Tonight while I was shopping for food (something I ought to do more often), I just happened to spot a 125ml bottle of Old Spice (original) in the deoderant aisle for $7.99. I threw caution to the wind and tossed it in the basket on top of my salad and went on my merry way- and I forgot about it for maybe an hour. That was probably a good thing.
I applied a good handful out of the bottle (it is a splash) and rubbed it onto my arm. And I instantly regretted it. "Sweet Jesus!" I cried, "Holy mother of dixie cups, someone put Pampers in my Old Spice!"
I passed out on the kitchen floor- with a warm salad spread about the place- until the topnotes subsided. I woke up in the barber shop. No, wait, I woke up on the kitchen floor, but my arm was giving off a visible mist of Pamper-Barber fumes. "Holy textbook example!" I screamed to my downstairs neighbors, "I feel a case of the vapors coming on!"
I woke up again on the pitching deck of the Titanic. Nope, I was wrong again- I was still on the kitchen floor. However, I kept receiving whiffs of: brylcreem, leather, wicker, canvas, doom, lead-based paint, and ambergris. Ha ha! I was just kidding about the ambergris. There's no ambergris here. My ordeal was over. I looked over at the clock- only an hour had passed. Only one hour of my life was a confusing mishmash of diapers and oceanliners.
"Three-toed mother of carruther!" I screamed at the top of my singed lungs, "I should tell basenotes about this! I should warn them! I'm so tired! I wonder when I'll have a day off again!"

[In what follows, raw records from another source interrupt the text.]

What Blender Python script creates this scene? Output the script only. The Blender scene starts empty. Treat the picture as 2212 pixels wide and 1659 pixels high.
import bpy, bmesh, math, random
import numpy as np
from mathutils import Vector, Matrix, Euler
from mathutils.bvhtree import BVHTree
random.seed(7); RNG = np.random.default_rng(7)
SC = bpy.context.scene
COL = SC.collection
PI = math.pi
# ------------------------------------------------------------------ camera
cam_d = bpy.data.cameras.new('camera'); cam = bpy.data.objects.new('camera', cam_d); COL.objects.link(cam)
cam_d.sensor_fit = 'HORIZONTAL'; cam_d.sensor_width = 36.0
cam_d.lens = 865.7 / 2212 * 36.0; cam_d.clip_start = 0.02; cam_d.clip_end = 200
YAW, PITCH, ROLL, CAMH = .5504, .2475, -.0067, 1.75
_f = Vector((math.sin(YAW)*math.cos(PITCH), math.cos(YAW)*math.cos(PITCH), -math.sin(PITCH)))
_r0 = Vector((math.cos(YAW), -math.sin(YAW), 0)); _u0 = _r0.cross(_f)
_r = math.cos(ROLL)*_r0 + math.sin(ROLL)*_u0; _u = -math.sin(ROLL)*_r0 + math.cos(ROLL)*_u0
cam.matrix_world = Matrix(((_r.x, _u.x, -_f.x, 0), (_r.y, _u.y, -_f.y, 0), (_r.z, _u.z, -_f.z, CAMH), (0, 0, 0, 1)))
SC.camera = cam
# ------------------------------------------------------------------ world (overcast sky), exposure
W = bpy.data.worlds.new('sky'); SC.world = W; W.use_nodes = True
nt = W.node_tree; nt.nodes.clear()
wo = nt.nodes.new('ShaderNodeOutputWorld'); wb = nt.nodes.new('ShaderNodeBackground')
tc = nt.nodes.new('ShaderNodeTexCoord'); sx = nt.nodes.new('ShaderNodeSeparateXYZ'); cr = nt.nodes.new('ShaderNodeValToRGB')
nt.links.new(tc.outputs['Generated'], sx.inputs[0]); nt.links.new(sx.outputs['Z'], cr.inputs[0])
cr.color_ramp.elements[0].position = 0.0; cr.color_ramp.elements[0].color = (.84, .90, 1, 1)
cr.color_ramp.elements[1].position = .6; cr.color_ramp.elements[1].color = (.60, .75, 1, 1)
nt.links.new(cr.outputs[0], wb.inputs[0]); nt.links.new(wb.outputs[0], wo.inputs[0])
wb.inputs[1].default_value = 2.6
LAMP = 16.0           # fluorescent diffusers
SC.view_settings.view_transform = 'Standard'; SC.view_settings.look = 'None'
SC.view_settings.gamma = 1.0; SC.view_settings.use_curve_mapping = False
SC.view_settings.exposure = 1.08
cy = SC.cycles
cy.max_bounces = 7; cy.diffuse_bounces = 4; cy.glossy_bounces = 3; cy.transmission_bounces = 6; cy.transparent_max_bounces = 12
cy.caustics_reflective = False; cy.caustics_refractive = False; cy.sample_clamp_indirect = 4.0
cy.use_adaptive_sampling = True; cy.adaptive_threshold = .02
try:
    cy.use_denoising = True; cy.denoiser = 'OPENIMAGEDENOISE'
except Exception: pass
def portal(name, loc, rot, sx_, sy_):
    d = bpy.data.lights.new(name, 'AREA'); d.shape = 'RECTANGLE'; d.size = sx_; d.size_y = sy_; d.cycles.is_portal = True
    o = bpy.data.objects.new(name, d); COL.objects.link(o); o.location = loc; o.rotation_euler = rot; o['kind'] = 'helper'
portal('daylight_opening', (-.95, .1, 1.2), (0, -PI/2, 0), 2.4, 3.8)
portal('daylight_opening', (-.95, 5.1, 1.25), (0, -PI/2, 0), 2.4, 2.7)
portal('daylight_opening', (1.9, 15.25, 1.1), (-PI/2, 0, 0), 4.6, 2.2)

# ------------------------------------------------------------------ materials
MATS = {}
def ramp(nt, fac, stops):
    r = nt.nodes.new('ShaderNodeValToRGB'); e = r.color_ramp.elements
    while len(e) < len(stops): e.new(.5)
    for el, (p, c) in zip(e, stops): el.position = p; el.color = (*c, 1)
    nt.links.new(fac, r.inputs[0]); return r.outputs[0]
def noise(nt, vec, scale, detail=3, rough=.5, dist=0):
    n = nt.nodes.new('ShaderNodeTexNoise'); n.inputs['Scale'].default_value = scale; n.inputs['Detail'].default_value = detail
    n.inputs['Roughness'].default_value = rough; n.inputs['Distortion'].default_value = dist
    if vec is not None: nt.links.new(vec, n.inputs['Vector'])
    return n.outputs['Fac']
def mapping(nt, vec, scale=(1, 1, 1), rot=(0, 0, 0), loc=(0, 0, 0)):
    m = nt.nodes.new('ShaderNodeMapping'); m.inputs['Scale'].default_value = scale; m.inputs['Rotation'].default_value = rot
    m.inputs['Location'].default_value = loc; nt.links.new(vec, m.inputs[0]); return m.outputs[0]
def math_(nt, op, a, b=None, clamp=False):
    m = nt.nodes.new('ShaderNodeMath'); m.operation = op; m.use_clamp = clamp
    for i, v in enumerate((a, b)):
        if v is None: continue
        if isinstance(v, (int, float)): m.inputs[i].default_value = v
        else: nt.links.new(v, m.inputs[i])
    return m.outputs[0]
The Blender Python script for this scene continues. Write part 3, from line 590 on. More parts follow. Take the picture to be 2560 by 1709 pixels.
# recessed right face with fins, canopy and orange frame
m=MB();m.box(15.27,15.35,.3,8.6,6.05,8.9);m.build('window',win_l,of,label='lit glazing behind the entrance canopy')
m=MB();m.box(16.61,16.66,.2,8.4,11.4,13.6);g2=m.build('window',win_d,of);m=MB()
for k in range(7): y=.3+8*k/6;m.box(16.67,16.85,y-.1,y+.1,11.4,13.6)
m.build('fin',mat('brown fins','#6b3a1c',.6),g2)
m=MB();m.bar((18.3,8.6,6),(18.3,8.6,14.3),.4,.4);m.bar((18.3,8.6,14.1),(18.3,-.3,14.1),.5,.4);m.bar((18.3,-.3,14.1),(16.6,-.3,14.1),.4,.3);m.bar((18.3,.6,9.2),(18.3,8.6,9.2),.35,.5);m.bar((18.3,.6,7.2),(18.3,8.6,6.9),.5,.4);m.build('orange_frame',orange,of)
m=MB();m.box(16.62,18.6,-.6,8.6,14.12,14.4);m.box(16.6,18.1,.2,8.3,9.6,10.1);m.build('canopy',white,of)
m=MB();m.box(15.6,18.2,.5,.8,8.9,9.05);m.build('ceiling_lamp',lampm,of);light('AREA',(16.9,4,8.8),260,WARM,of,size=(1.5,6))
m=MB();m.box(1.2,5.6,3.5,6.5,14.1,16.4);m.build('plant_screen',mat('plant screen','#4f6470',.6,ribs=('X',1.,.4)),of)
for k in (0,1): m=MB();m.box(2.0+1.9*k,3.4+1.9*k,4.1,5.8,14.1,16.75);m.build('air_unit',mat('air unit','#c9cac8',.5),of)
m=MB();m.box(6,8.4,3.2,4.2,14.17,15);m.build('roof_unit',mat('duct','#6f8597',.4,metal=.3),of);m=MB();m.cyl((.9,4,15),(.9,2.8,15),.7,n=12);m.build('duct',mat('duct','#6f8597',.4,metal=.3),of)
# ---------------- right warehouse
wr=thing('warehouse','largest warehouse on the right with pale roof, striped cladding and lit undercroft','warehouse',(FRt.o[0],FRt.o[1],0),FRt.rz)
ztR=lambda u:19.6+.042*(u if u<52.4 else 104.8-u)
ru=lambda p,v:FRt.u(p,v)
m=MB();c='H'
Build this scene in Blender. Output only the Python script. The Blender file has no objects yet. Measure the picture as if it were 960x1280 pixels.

I dragged myself over to my Stylish Electronic Cologne Research and Exploration Tool (or iBook for short) in order to read Slashdot. Ah, but then I remembered. I have to stop drinking Ambre Sultan as an aperitif- apparently my memory is suffering.
So I sat down and wrote a fevered review of my latest acquisition for a mostly sleeping audience. "Tonight while I was shopping for food," I began...
So, Basenotes: Should I wear it to work tomorrow? Huh? Do you dare me to? I swear I will.
I'll check back in the morning
-ben
I applied a good handful out of the bottle (it is a splash) and rubbed it onto my arm. And I instantly regretted it. "Sweet Jesus!" I cried, "Holy mother of dixie cups, someone put Pampers in my Old Spice!"
I passed out on the kitchen floor- with a warm salad spread about the place- until the topnotes subsided. I woke up in the barber shop. No, wait, I woke up on the kitchen floor, but my arm was giving off a visible mist of Pamper-Barber fumes. "Holy textbook example!" I screamed to my downstairs neighbors, "I feel a case of the vapors coming on!"
I woke up again on the pitching deck of the Titanic. Nope, I was wrong again- I was still on the kitchen floor. However, I kept receiving whiffs of: brylcreem, leather, wicker, canvas, doom, lead-based paint, and ambergris. Ha ha! I was just kidding about the ambergris. There's no ambergris here. My ordeal was over. I looked over at the clock- only an hour had passed. Only one hour of my life was a confusing mishmash of diapers and oceanliners.
"Three-toed mother of carruther!" I screamed at the top of my singed lungs, "I should tell basenotes about this! I should warn them! I'm so tired! I wonder when I'll have a day off again!"
I dragged myself over to my Stylish Electronic Cologne Research and Exploration Tool (or iBook for short) in order to read Slashdot. Ah, but then I remembered. I have to stop drinking Ambre Sultan as an aperitif- apparently my memory is suffering.
So I sat down and wrote a fevered review of my latest acquisition for a mostly sleeping audience. "Tonight while I was shopping for food," I began...
So, Basenotes: Should I wear it to work tomorrow? Huh? Do you dare me to? I swear I will.
I'll check back in the morning

-ben






While everybody else is trying to one-up each other with their Bonds, their LVs, or maybe even their Bespoke goodies... you can say, "Why, my dear, it's Old Spice!"